--- Begin Information shown ---
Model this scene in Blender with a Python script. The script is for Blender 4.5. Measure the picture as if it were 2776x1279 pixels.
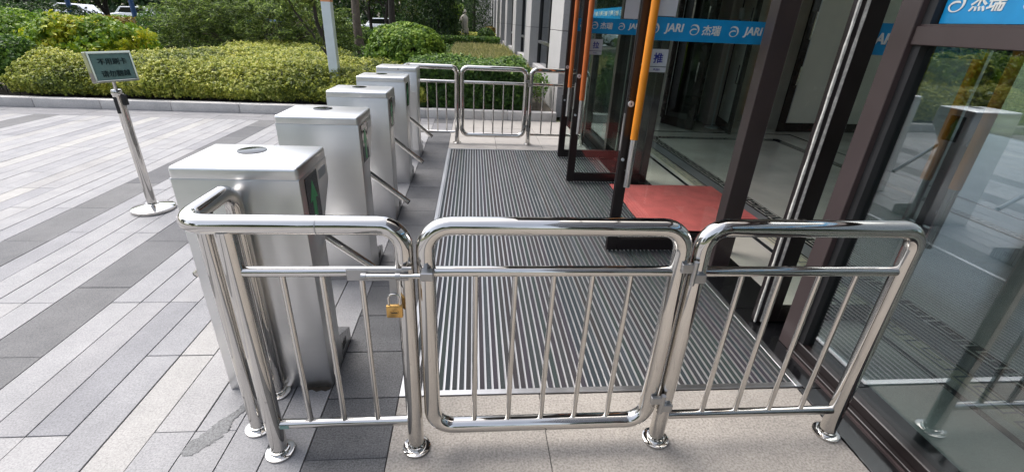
import bpy, bmesh, math, random
import numpy as np
from mathutils import Vector, Matrix

random.seed(7)
RNG = np.random.default_rng(11)
SC = bpy.context.scene
COL = SC.collection
for o in list(bpy.data.objects):
    bpy.data.objects.remove(o)

# ------------------------------------------------------------------ camera
F_PX, PITCH, YAW, ROLL, CAM_H = 1226.1, 0.441815, 0.096987, 0.047098, 1.6
IMG_W, IMG_H = 2776.0, 1279.0
_f = Vector((math.sin(YAW) * math.cos(PITCH), math.cos(YAW) * math.cos(PITCH), -math.sin(PITCH)))
_r0 = Vector((math.cos(YAW), -math.sin(YAW), 0))
_u0 = _r0.cross(_f)
CAM_R = math.cos(ROLL) * _r0 + math.sin(ROLL) * _u0
CAM_U = -math.sin(ROLL) * _r0 + math.cos(ROLL) * _u0
CAM_F = _f
cam_data = bpy.data.cameras.new('camera')
cam_data.sensor_width = 36.0
cam_data.lens = F_PX / IMG_W * 36.0
cam_data.clip_start = 0.02
cam_data.clip_end = 2000
cam = bpy.data.objects.new('camera', cam_data)
COL.objects.link(cam)
M = Matrix.Identity(4)
for i in range(3):
    M[i][0], M[i][1], M[i][2] = CAM_R[i], CAM_U[i], -CAM_F[i]
M[2][3] = CAM_H
cam.matrix_world = M
SC.camera = cam

# ------------------------------------------------------------------ light
SUN_DIR = Vector((-0.42, 0.30, 0.86)).normalized()      # towards the sun
world = bpy.data.worlds.new('World')
SC.world = world
world.use_nodes = True
wn = world.node_tree
wn.nodes.clear()
wo = wn.nodes.new('ShaderNodeOutputWorld')
wb = wn.nodes.new('ShaderNodeBackground')
wb.inputs['Strength'].default_value = 0.15
sky = wn.nodes.new('ShaderNodeTexSky')
sky.sky_type = 'NISHITA'
sky.sun_disc = False
sky.sun_elevation = math.asin(SUN_DIR.z)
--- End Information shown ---
* Given task: Leave the pictures out and reproduce exactly the lines from the top of the listing above through the line with "bpy.data.objects.remove(o)".

* Reply to the exercise:
Model this scene in Blender with a Python script. The script is for Blender 4.5. Measure the picture as if it were 2776x1279 pixels.
import bpy, bmesh, math, random
import numpy as np
from mathutils import Vector, Matrix

random.seed(7)
RNG = np.random.default_rng(11)
SC = bpy.context.scene
COL = SC.collection
for o in list(bpy.data.objects):
    bpy.data.objects.remove(o)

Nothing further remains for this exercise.